Hubby and I were chatting late late into the night last evening. We were counting ourselves among the lucky without too many wants for Christmas…ummm I mean besides the obvious complete home makeover and exotic tropical vacation for two. In all seriousness. The kids are alright.
So what do you get for the couple who already have all they desire? Hubby thinks a “coupon book” is a good idea. I can play this game! My book would have coupons for a sleep in and breakfast in bed, one free vacuum with no bitching, a date night in front of the fire planned by him, a love letter written on PAPER and a back rub with no strings. Done.
Now it’s his turn. This my friends is where the wheels fall off. In a mans world the coupon book looks something like this…. “Sex” “Sex” “Sex in this room” “Sex in that room” “You in my T-shirt” uhhh other things around sex that I am just not going to embarrass myself with by putting in print. Huh? Apparently 40 year old men really don’t need pretty ribbons and bows, thoughtful gestures and hugs, they just need to get it on? For a man…nothing says Merry Christmas like sex. Sigh.

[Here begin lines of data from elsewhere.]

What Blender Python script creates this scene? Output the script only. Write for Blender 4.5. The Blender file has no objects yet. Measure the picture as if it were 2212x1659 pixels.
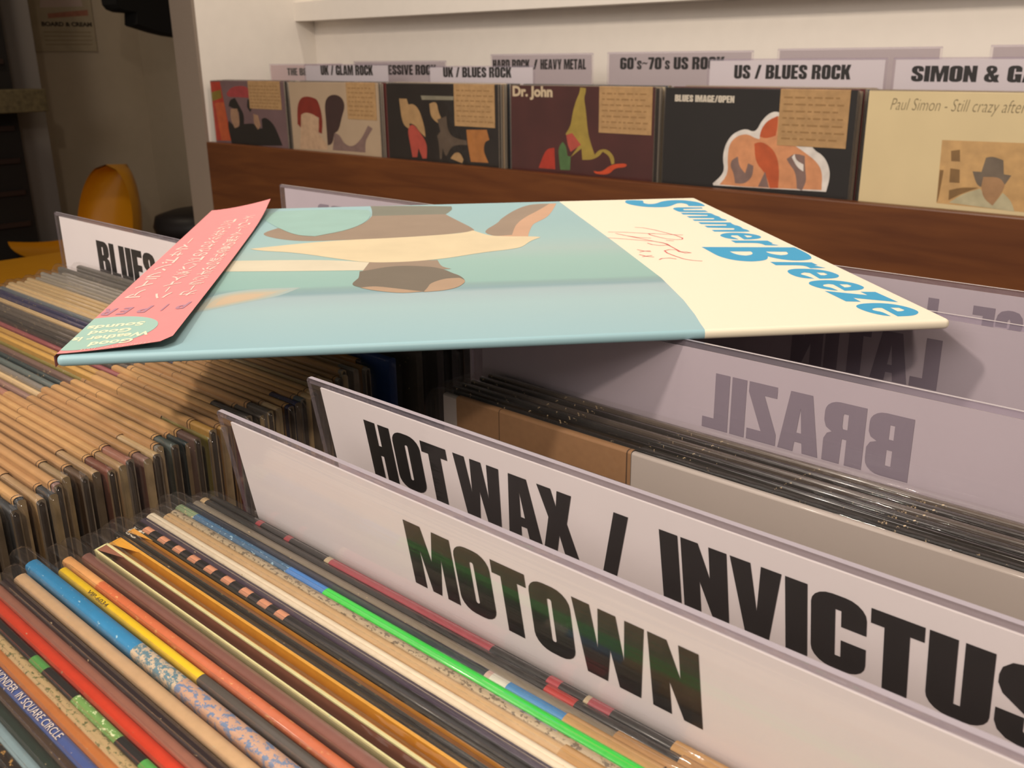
import bpy, bmesh, math, random
from mathutils import Vector, Matrix
from mathutils.geometry import tessellate_polygon
random.seed(7)
SC = bpy.context.scene
COL = SC.collection
EYE = 1.08            # the coordinates below are measured from eye level; the floor lies 1.08 m lower

# ------------------------------------------------------------------ camera, world, lights, exposure
cam_d = bpy.data.cameras.new('camera'); cam = bpy.data.objects.new('camera', cam_d); COL.objects.link(cam)
SC.camera = cam
cam_d.sensor_width = 36.0; cam_d.sensor_fit = 'HORIZONTAL'; cam_d.lens = 2089.25 / 2212 * 36
cam_d.clip_start = 0.01; cam_d.clip_end = 60
def set_cam(yaw, pitch, roll):
    f = Vector((math.sin(yaw)*math.cos(pitch), math.cos(yaw)*math.cos(pitch), -math.sin(pitch)))
    r = Vector((math.cos(yaw), -math.sin(yaw), 0)); u = r.cross(f)
    c, s = math.cos(roll), math.sin(roll)
    r, u = c*r + s*u, -s*r + c*u
    m = Matrix((r, u, -f)).transposed().to_4x4(); m.translation = (0, 0, EYE)
    cam.matrix_world = m
set_cam(-0.7525, 0.3279, -0.0124)
cam_d.dof.use_dof = True; cam_d.dof.focus_distance = 0.30; cam_d.dof.aperture_fstop = 46

W = bpy.data.worlds.new('world'); SC.world = W; W.use_nodes = True
W.node_tree.nodes['Background'].inputs[0].default_value = (1.0, 0.86, 0.74, 1)
W.node_tree.nodes['Background'].inputs[1].default_value = 0.30

def lamp(name, loc, target, power, size, color, spot=None, blend=0.6):
    d = bpy.data.lights.new(name, 'SPOT' if spot else 'AREA')
    d.energy = power; d.color = color
    if spot: d.spot_size = math.radians(spot); d.spot_blend = blend; d.shadow_soft_size = size
    else: d.shape = 'DISK'; d.size = size
    o = bpy.data.objects.new(name, d); COL.objects.link(o)
    o.location = (loc[0], loc[1], loc[2] + EYE)
    o.rotation_euler = (Vector(target) - Vector(loc)).to_track_quat('-Z', 'Y').to_euler()
    return o
WARM = (1.0, 0.88, 0.75)
lamp('ceiling_spot_key', (-0.80, -1.10, 1.42), (-0.30, 0.25, -0.1), 66, 0.07, WARM, 100, 0.8)
lamp('ceiling_spot_right', (1.00, -0.85, 1.42), (0.0, 0.35, -0.1), 54, 0.07, (1.0, 0.84, 0.69), 100, 0.8)
lamp('ceiling_spot_wall', (-0.9, -0.7, 1.42), (-1.1, 1.6, 0.0), 32, 0.06, WARM, 80, 0.8)
lamp('fill_spot_end_panel', (-1.15, 1.38, 1.30), (-2.27, 1.5, 0.1), 16, 0.05, WARM, 70, 0.9)  # extra spot, added to brighten the inner face of the end panel
lamp('fill_overhead', (-0.8, 0.3, 1.46), (-0.8, 0.3, 0.0), 10, 1.4, (1.0, 0.90, 0.82))  # added overhead fill that lifts the shadows, no actual ceiling fitting
lamp('fill_front', (-0.4, -1.75, 1.30), (-0.3, 0.4, -0.15), 25, 1.5, (1.0, 0.90, 0.83))  # unseen soft fill from the viewer's side, added for the upright cards
lamp('fill_left_room', (-3.6, 0.9, 1.46), (-4.4, 1.9, 0.0), 7, 0.3, (1.0, 0.82, 0.62))  # added light, keeps the left room from going too dark
SC.view_settings.view_transform = 'Standard'
SC.view_settings.look = 'None'
SC.view_settings.gamma = 1.0
SC.view_settings.use_curve_mapping = False
SC.view_settings.exposure = 0.42
SC.cycles.transparent_max_bounces = 24
SC.cycles.max_bounces = 8
SC.cycles.caustics_reflective = False; SC.cycles.caustics_refractive = False
SC.cycles.sample_clamp_indirect = 4.0

# ------------------------------------------------------------------ materials
def lin(h):
    h = h.lstrip('#'); v = [int(h[i:i+2], 16)/255 for i in (0, 2, 4)]
    return tuple(c/12.92 if c <= 0.04045 else ((c+0.055)/1.055)**2.4 for c in v) + (1,)
_mats = {}
def M(col, rough=0.55, coat=0.0, wear=0.0, spec=0.4, vary=0.05, wearcol='#c9b28c', scale=420):
    key = (col, rough, coat, wear, spec, vary, wearcol, scale)
    if key in _mats: return _mats[key]
    m = bpy.data.materials.new('mat_' + col.lstrip('#')); m.use_nodes = True
    nt = m.node_tree; b = nt.nodes['Principled BSDF']
    b.inputs['Base Color'].default_value = lin(col)
    b.inputs['Roughness'].default_value = rough
    b.inputs['Specular IOR Level'].default_value = spec
    b.inputs['Coat Weight'].default_value = coat; b.inputs['Coat Roughness'].default_value = 0.12
    if wear or vary:
        tc = nt.nodes.new('ShaderNodeTexCoord')
        nz = nt.nodes.new('ShaderNodeTexNoise'); nz.inputs['Scale'].default_value = scale; nz.inputs['Detail'].default_value = 4
        nt.links.new(tc.outputs['Object'], nz.inputs['Vector'])
        hv = nt.nodes.new('ShaderNodeMixRGB'); hv.blend_type = 'MULTIPLY'; hv.inputs[0].default_value = 1
        mr = nt.nodes.new('ShaderNodeMapRange'); mr.inputs[1].default_value = 0.3; mr.inputs[2].default_value = 0.7
        mr.inputs[3].default_value = 1 - vary; mr.inputs[4].default_value = 1 + vary
        nt.links.new(nz.outputs[0], mr.inputs[0])
        hv.inputs[1].default_value = lin(col); nt.links.new(mr.outputs[0], hv.inputs[2])
        out = hv.outputs[0]
        if wear:
            n2 = nt.nodes.new('ShaderNodeTexNoise'); n2.inputs['Scale'].default_value = scale*1.9; n2.inputs['Detail'].default_value = 6; n2.inputs['Roughness'].default_value = 0.7
            mp = nt.nodes.new('ShaderNodeMapping'); mp.inputs['Location'].default_value = (3.1, 1.7, 0.4); mp.inputs['Scale'].default_value = (0.6, 1, 0.6)
            nt.links.new(tc.outputs['Object'], mp.inputs[0]); nt.links.new(mp.outputs[0], n2.inputs['Vector'])
            r2 = nt.nodes.new('ShaderNodeMapRange'); r2.inputs[1].default_value = 0.66 - 0.3*wear; r2.inputs[2].default_value = 0.70 - 0.3*wear
            nt.links.new(n2.outputs[0], r2.inputs[0])
            mx = nt.nodes.new('ShaderNodeMixRGB'); mx.inputs[2].default_value = lin(wearcol)
            nt.links.new(r2.outputs[0], mx.inputs[0]); nt.links.new(out, mx.inputs[1]); out = mx.outputs[0]
        nt.links.new(out, b.inputs['Base Color'])
    _mats[key] = m
    return m
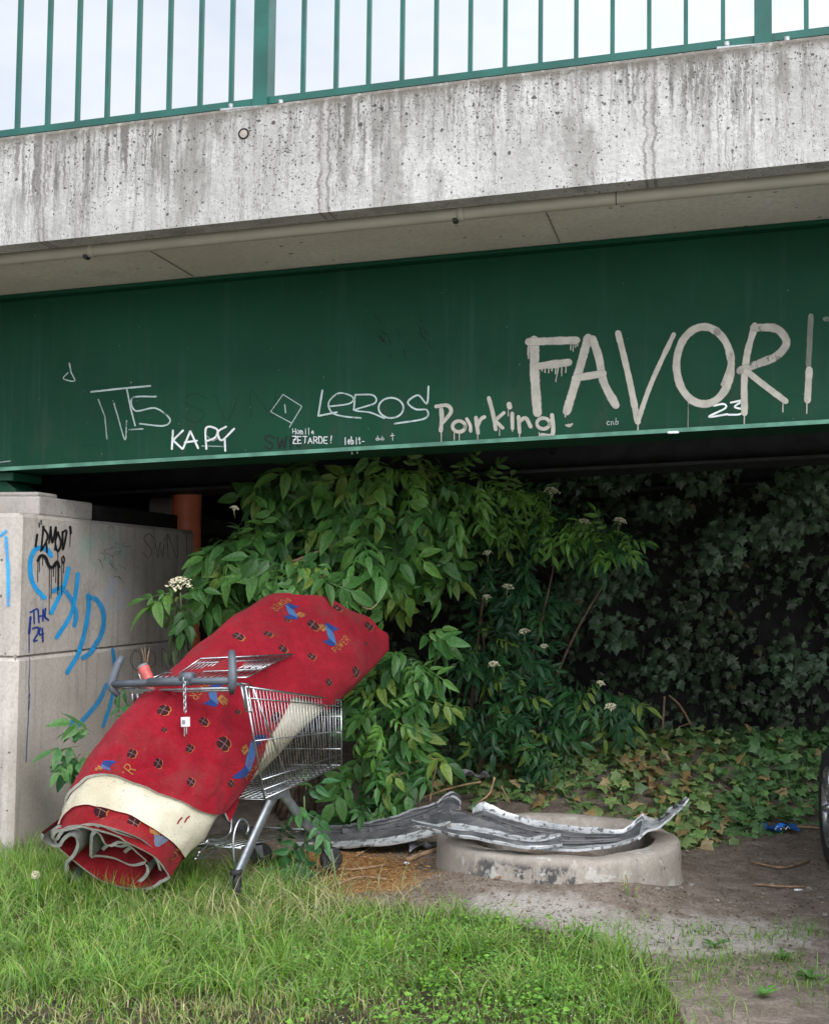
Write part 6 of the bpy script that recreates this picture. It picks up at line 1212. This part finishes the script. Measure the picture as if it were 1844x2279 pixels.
# ------------------------------------------------------------------ parked car at the right edge
hd = R_(9.5); dF = np.array([math.sin(hd), math.cos(hd), 0]); dL = np.array([-math.cos(hd), math.sin(hd), 0])
wc = at(1851, 1800, 6.62); wc[2] = .315
cr = thing('parked_car', 'dark parked car of which only the edge of one wheel shows at the right', 'car', (wc[0], wc[1], 0))
def K(a, l, z): return dF * a + dL * l + np.array([0, 0, z])    # along, to its left side, up
def wheel(a, l, sg):
    c = K(a, l, .315); ax = dL * sg
    m = MB(); m.lathe([(.20, .02), (.235, .03), (.285, .028), (.305, .012), (.315, -.02), (.315, -.14), (.30, -.18), (.2, -.18)], c, M['rubber'], 40, ax); w_ = m.build('wheel', cr)
    m = MB(); m.lathe([(.205, .015), (.21, .024), (.195, .022), (.19, -.03), (.19, -.1)], c, M['alloy'], 40, ax); m.lathe([(0, .01), (.05, .008), (.055, -.04)], c, M['alloy'], 20, ax)
    up = np.array([0, 0, 1.]); t2 = np.cross(ax, up)
    for k in range(7):
        an = 2 * math.pi * k / 7; d = math.cos(an) * up + math.sin(an) * t2; m.tube([c + d * .04 + ax * .0, c + d * .19 + ax * .012], [.024, .017], M['alloy'], 6)
    m.build('rim', w_); m = MB(); m.lathe([(.19, -.1), (0, -.1)], c, M['dark'], 24, ax); m.build('brake_disc', w_)
for a in (0, -2.6):
    for l, sg in ((.0, 1), (-1.55, -1)): wheel(a, l, sg)
m = MB(); prof = [(-3.35, .40, .62), (-3.3, .55, .95), (-3.2, .9, 1.0), (-2.5, .95, 1.38), (-1.9, .95, 1.44), (-1.0, .95, 1.42), (-.45, .92, .98), (.1, .88, .92), (.42, .72, .78), (.55, .5, .66)]
sec_ = []
for a, zm, zt_ in prof:
    ins = .10 if -3.3 < a < .1 else (.45 if a > .4 else .3); gl = .28 if -2.9 < a < -.5 else 0
    arch = .66 if (abs(a) < .3 or abs(a + 2.6) < .3) else .22
    sec_.append([K(a, -.02 - (.35 if a > .4 else .10 if a > .1 else 0), arch), K(a, -.02 - (.3 if a > .4 else .06 if a > .1 else 0), zm * .8), K(a, -.06 - ins * .3, zm), K(a, -.10 - gl - ins, zt_), K(a, -.775, zt_ + .02), K(a, -1.45 + gl + ins, zt_), K(a, -1.49 + ins * .3, zm), K(a, -1.53 + (.3 if a > .4 else 0), zm * .8), K(a, -1.53 + (.35 if a > .4 else 0), arch)])
vs = [p for s_ in sec_ for p in s_]; n = 9
m.add(vs, [(i * n + j, i * n + j + 1, (i + 1) * n + j + 1, (i + 1) * n + j) for i in range(len(prof) - 1) for j in range(n - 1)] + [tuple(range(n)), tuple((len(prof) - 1) * n + j for j in range(n))[::-1]], M['carpaint'])
o = m.build('body', cr); sd = o.modifiers.new('s', 'SUBSURF'); sd.levels = 2; sd.render_levels = 2
m = MB(); m.box((0, 0, 0), (.001, .001, .001), M['dark'])
m = MB(); m.grid(lambda a, b: K(a, -.05 + b, .28), [-3.2, .4], [-1.4, -.0], M['dark']); m.build('underbody', cr)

Guess this is what is going on in the Suburbs.
FYI Hubby is not getting a coupon book.
I’m going to Wal-Mart.
Happy Holidays!
Linky Love For my Canadian Friends! Don’t miss my great giveaway for 2 family friendly and fab games. Ends Thursday!
Shelle-BlokThoughts says
That is SOOOOO true… that is why I shall never suggest a coupon book!!! lol But Sex is constantly on the mind for any average male.
Awesome post!
Sara @ Domestically Challenged says
Yep, sounds about right!
Kristina P. says
I have to admit, I got lucky. My husband gives me a backrub every night. He wishes it would turn into a naked backrub, but he’s OK if it doesn’t. Sort of.
Eliza says
LOL a great laugh!
Danica says
That would so be LW!!! And that would be why I have never even attempted a coupon book. My list would be exactly like yours though.
It’s nice to dream…..
Happy Holidays!
Gigi says
HA! You summed it up perfectly!
Mrs. Tuna says
I put a sexy nightie in the Big Tuna’s stocking every year. For me, not for him, he would need an extra, extra large teddie.
Sarah @ Picture Window says
If only back rubs with no strings attached were real…
Nancy says
40, 50, 60… Age makes no difference.
*sigh* 🙂
Kimberly says
The last time I was in my husbands t-shirt I was 8months pregnant.
Men are silly.
PS. WalMart is insane. Protect the backs of your heels! I’ve lost all the skin on mine on Sunday afternoon after people ramming their carts into me!
Karen Kaye says
PMPL! This post makes me very happy! Your coupon book and mine are about the same and so are our husbands’. Looks like men and women are the same everywhere!
Raquel's World says
Aww give him the sex coupon book but then create one for yourself that someone else “supposedly” gave you with “get out of sex free” coupons or even rain-checks. Or you could do a coupon with a disclosure at the bottom stating coupon not valid during PMS times, when retailer is tired, if the retailer is pissed off, Cannot be used on holidays, weeknights….you get the drift.
Cool Gal says
Well isn’t that the truth! It’s free, too. Well, for them anyway! LOL!
I hope you have a wonderful Christmas.
Sue says
You hit the nail on the head, girlfriend. They’re SO easy to please, it’s actually exhausting. Now go get yo Wal-Mart on.
diane says
Oh thank g*d my husband has stop pestering me for sex……hey….wait a minute…..maybe I should give him a coupon book.